THE EXERCISE: Please give the listing again in its entirety, exactly as written.

DATA PROVIDED:
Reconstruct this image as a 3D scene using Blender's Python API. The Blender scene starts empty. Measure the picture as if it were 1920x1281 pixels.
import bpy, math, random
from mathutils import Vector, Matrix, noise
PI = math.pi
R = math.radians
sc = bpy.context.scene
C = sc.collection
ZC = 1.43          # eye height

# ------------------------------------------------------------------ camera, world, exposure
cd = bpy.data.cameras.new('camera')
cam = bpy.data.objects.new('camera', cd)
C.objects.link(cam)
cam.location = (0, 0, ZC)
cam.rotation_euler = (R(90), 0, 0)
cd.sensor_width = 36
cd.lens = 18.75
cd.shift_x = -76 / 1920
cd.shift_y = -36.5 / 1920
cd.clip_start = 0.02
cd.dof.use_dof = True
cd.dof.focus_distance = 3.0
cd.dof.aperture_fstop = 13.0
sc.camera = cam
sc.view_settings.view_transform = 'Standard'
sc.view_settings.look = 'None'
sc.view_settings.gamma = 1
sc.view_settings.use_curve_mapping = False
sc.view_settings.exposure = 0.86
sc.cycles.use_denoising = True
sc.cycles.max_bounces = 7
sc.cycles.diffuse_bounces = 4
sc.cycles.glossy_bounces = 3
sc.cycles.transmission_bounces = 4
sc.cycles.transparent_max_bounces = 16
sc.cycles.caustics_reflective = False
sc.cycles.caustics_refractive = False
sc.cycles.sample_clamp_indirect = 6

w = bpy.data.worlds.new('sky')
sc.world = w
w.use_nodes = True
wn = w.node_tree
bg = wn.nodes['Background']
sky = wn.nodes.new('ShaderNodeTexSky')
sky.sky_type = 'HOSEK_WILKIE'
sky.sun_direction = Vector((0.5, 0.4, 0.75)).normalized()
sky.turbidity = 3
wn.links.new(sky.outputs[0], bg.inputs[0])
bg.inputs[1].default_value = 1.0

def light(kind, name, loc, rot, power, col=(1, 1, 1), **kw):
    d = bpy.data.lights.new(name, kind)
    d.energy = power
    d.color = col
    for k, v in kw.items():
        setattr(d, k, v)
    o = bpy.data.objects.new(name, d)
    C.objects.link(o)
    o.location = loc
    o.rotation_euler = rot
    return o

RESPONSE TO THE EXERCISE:
Reconstruct this image as a 3D scene using Blender's Python API. The Blender scene starts empty. Measure the picture as if it were 1920x1281 pixels.
import bpy, math, random
from mathutils import Vector, Matrix, noise
PI = math.pi
R = math.radians
sc = bpy.context.scene
C = sc.collection
ZC = 1.43          # eye height

# ------------------------------------------------------------------ camera, world, exposure
cd = bpy.data.cameras.new('camera')
cam = bpy.data.objects.new('camera', cd)
C.objects.link(cam)
cam.location = (0, 0, ZC)
cam.rotation_euler = (R(90), 0, 0)
cd.sensor_width = 36
cd.lens = 18.75
cd.shift_x = -76 / 1920
cd.shift_y = -36.5 / 1920
cd.clip_start = 0.02
cd.dof.use_dof = True
cd.dof.focus_distance = 3.0
cd.dof.aperture_fstop = 13.0
sc.camera = cam
sc.view_settings.view_transform = 'Standard'
sc.view_settings.look = 'None'
sc.view_settings.gamma = 1
sc.view_settings.use_curve_mapping = False
sc.view_settings.exposure = 0.86
sc.cycles.use_denoising = True
sc.cycles.max_bounces = 7
sc.cycles.diffuse_bounces = 4
sc.cycles.glossy_bounces = 3
sc.cycles.transmission_bounces = 4
sc.cycles.transparent_max_bounces = 16
sc.cycles.caustics_reflective = False
sc.cycles.caustics_refractive = False
sc.cycles.sample_clamp_indirect = 6

w = bpy.data.worlds.new('sky')
sc.world = w
w.use_nodes = True
wn = w.node_tree
bg = wn.nodes['Background']
sky = wn.nodes.new('ShaderNodeTexSky')
sky.sky_type = 'HOSEK_WILKIE'
sky.sun_direction = Vector((0.5, 0.4, 0.75)).normalized()
sky.turbidity = 3
wn.links.new(sky.outputs[0], bg.inputs[0])
bg.inputs[1].default_value = 1.0

def light(kind, name, loc, rot, power, col=(1, 1, 1), **kw):
    d = bpy.data.lights.new(name, kind)
    d.energy = power
    d.color = col
    for k, v in kw.items():
        setattr(d, k, v)
    o = bpy.data.objects.new(name, d)
    C.objects.link(o)
    o.location = loc
    o.rotation_euler = rot
    return o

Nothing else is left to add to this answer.